Joanne Cady, who grew up in Council Bluffs, started dancing at age 3. After lessons with Cora Quick, she headed to New York City, soaking up Broadway choreography for five years before starting her own Bluffs dance school. Jones hired her for “The Music Man,” his first OCP musical in 1974. She became his full-time choreographer, staying 30 years.
“I knew what was good and what wasn’t,” Cady said shortly before her death in 2022. “It was such a pleasure to work with somebody on your level, and Charles was.”
While Kathy Wilson designed the original costumes for “A Christmas Carol,” they were built on a budget — not to last. By year five, they were falling apart, and Jones decided to shift the time period from 1880 to 1840, when Dickens wrote it. It fell to Denise Ervin, who had assisted Wilson since year one, to create new, authentic and launderable costumes. Twice over the years Ervin reclothed the large “Carol” casts.
Ervin, who learned her craft at the Playhouse, stayed more than 20 years, creating dazzling duds for “Chicago,” “Evita” and many more titles. “I would never have gotten into the theater if it hadn’t been for Charles,” she said. “He gave me my chance, and it’s why I’m still doing what I’m doing.”

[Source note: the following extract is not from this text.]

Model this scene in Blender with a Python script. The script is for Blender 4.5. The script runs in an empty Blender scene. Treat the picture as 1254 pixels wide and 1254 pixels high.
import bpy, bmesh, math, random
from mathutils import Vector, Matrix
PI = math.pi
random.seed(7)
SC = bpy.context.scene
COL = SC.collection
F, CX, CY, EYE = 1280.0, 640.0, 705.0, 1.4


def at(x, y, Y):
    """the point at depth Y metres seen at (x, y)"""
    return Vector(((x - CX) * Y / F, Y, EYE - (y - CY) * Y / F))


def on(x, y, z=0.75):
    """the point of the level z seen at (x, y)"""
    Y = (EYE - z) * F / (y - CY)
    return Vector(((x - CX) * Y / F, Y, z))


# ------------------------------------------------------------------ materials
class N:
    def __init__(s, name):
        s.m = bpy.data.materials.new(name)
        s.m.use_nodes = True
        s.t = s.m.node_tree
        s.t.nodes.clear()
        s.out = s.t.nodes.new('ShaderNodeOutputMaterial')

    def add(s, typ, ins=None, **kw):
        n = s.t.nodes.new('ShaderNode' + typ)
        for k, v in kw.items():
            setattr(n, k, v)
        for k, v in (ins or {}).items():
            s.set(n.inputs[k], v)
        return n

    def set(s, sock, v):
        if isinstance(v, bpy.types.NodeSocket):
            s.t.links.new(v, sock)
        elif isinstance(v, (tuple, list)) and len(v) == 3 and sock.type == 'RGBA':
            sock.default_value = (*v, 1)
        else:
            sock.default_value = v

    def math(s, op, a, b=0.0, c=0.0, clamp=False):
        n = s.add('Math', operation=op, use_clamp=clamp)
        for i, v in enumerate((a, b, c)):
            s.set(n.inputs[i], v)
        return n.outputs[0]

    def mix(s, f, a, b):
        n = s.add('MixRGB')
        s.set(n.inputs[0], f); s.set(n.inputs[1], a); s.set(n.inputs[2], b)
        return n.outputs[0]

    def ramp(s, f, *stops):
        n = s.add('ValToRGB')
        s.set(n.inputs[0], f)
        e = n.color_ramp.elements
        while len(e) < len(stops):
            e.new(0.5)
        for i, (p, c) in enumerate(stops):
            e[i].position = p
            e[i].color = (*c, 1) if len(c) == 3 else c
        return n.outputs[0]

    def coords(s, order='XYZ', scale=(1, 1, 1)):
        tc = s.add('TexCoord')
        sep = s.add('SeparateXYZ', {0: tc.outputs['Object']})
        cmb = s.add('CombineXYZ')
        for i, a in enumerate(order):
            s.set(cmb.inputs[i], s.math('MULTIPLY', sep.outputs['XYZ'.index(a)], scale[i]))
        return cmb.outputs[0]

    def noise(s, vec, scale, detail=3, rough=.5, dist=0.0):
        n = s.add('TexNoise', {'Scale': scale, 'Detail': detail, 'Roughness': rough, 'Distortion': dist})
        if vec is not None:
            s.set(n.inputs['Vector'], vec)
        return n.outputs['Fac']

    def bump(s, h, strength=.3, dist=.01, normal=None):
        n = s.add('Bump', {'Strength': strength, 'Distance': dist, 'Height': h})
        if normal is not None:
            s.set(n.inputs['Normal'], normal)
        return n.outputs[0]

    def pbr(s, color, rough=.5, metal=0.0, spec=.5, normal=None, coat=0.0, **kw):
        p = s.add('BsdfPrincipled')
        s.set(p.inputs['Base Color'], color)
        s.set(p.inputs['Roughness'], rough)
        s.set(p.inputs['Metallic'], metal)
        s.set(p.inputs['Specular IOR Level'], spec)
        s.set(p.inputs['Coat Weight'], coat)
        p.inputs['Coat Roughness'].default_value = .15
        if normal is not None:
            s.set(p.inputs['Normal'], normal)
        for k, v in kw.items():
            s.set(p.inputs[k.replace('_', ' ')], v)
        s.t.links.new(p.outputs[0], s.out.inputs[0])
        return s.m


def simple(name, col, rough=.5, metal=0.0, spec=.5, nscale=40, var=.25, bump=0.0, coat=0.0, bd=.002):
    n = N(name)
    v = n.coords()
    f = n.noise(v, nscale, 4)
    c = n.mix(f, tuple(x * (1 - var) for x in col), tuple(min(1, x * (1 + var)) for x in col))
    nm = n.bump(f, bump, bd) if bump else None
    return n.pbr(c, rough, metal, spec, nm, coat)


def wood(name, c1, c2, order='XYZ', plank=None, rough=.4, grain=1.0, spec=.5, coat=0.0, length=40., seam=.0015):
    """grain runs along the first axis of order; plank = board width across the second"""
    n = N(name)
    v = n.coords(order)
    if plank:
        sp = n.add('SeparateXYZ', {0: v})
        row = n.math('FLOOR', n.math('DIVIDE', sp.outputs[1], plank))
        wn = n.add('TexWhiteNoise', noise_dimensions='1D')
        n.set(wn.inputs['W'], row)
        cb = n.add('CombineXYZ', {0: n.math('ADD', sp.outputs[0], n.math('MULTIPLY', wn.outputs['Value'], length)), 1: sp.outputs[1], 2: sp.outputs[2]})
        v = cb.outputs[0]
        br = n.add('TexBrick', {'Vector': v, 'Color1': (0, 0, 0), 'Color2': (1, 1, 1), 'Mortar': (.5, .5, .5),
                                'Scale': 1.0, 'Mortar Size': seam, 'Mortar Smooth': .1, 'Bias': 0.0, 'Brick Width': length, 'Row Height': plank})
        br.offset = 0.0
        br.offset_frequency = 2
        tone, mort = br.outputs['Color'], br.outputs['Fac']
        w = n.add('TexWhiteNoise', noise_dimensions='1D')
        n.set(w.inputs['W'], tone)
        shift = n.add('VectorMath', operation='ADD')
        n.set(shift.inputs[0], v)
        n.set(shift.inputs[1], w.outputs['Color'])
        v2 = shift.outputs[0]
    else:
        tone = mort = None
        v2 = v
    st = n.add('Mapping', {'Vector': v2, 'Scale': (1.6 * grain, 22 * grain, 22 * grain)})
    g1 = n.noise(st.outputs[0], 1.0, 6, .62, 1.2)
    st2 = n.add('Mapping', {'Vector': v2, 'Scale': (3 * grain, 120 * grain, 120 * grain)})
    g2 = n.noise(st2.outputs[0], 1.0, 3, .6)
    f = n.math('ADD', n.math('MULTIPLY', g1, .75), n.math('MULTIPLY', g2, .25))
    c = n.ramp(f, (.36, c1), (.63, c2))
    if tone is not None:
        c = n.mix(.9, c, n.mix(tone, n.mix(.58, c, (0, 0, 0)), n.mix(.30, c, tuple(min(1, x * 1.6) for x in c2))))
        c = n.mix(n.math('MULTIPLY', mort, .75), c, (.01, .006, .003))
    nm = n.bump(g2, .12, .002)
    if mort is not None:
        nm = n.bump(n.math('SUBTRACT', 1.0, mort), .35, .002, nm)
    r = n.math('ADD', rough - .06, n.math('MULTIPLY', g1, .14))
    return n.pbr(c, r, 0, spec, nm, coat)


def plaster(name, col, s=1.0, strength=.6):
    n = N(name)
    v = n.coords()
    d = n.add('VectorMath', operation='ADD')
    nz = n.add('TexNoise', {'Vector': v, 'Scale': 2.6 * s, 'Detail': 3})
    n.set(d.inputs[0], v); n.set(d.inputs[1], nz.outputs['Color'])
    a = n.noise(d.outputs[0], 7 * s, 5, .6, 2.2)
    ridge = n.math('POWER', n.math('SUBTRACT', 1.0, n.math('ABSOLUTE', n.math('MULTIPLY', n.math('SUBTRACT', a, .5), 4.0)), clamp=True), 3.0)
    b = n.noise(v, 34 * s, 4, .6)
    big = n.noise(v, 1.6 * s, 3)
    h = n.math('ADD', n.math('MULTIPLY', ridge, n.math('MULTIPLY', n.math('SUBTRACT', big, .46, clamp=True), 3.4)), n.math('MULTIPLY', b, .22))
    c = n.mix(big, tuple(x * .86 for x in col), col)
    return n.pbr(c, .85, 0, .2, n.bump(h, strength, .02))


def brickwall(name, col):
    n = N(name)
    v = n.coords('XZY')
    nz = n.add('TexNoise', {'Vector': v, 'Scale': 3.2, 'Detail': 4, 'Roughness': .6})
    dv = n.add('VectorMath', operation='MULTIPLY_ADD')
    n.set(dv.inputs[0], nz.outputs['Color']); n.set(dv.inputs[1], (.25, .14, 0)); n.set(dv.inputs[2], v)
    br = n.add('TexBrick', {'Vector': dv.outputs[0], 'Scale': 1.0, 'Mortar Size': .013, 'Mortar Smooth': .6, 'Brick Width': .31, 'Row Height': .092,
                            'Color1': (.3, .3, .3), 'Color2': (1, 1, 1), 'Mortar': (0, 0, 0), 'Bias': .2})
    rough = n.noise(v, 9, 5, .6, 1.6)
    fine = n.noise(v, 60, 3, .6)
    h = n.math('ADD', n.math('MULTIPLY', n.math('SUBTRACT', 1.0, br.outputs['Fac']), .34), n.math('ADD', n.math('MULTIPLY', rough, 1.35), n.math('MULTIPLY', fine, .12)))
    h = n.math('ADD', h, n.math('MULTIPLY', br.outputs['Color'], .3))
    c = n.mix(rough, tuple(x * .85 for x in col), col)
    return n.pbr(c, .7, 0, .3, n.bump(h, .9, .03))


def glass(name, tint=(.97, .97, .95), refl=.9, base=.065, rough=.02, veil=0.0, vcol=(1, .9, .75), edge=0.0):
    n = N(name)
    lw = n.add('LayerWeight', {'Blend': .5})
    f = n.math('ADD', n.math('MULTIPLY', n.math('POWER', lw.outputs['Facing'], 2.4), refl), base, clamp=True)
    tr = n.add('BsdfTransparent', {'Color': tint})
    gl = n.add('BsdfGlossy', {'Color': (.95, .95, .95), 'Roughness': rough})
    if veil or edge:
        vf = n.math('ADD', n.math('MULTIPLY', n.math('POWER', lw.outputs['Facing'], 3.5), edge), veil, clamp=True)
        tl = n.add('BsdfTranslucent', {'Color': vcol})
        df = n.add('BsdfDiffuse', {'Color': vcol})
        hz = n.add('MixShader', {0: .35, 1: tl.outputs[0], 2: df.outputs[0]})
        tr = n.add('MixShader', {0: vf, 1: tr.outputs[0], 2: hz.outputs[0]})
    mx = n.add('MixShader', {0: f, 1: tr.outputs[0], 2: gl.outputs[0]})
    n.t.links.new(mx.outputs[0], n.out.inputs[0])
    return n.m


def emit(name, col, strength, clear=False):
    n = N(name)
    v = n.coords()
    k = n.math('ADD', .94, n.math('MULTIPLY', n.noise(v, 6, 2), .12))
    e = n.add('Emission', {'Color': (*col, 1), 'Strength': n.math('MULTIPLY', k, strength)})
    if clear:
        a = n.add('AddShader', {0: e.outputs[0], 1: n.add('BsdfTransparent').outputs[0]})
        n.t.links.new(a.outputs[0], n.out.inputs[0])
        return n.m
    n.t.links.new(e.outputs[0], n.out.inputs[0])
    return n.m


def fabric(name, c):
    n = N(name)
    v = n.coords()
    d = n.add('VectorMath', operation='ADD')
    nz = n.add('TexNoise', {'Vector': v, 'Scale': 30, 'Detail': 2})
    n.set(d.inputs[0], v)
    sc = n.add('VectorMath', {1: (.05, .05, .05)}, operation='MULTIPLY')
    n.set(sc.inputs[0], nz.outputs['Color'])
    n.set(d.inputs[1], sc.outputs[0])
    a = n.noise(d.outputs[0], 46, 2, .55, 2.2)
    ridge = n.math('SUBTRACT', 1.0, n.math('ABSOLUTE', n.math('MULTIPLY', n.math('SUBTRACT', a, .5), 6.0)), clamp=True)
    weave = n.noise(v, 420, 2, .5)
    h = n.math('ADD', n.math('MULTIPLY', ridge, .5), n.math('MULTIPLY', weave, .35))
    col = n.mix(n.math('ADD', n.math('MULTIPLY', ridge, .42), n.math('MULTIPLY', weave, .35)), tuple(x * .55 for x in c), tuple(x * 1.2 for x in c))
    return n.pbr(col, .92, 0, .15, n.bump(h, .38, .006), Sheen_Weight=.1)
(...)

Jones had one more secret weapon in his creative arsenal: his wife.
“Eleanor was quite the muse for Charles,” said Carolyn Rutherford Mayo, who managed the Caravan tours from 1977 to 1994. While acting for Charles back in Georgia, Mayo lived in the Joneses’ basement.
“I remember visiting their home at Christmastime, the big trees,” she said. “Charles loved Christmas. It was his favorite time of year.”
Eleanor Jones had run a children’s theatre at the Springer while Charles directed the main season. She staged a version of “A Christmas Carol” there, and it was a big hit.
“He liked it, thought he could do better,” Geoffrey recalled. “Then he saw the movie version with Albert Finney while in London. We (the family) had to go see it, like, three times. Once again, he thought he could do it better.”
Five years later, he did.
“Charles was a big procrastinator,” Geoffrey said. When his dad finally sat down to a typewriter on a card table, it was mid-October 1976. It didn’t leave enough time for rehearsal, rewrites or fine-tuning the lengthy, technically demanding show. Preview night was a minor disaster.
But the audience loved it instantly. And with acting talent that often stayed in the show for years — Dick Boyd and then Jerry Longe as Scrooge, Tom Wees and Al DiMauro as Marley, Mary Peckham and then Sue Perkins and Julie Huff as the Ghost of Christmas Past, Marianne Young as Mrs. Cratchit, Bob Snipp as the Ghost of Christmas Present — “Carol” had unimaginable staying power.
“I’ll tell you, nobody could put more magic into that opening street scene” than Jones, Othuse, Cady and Bennett, said actor Cork Ramer, who played Scrooge on tour for 18 years.
“When that team was doing a show, they were pros,” dancer-actress Lori Ecklebe Shomaker agreed. “This was Omaha’s Little Broadway.”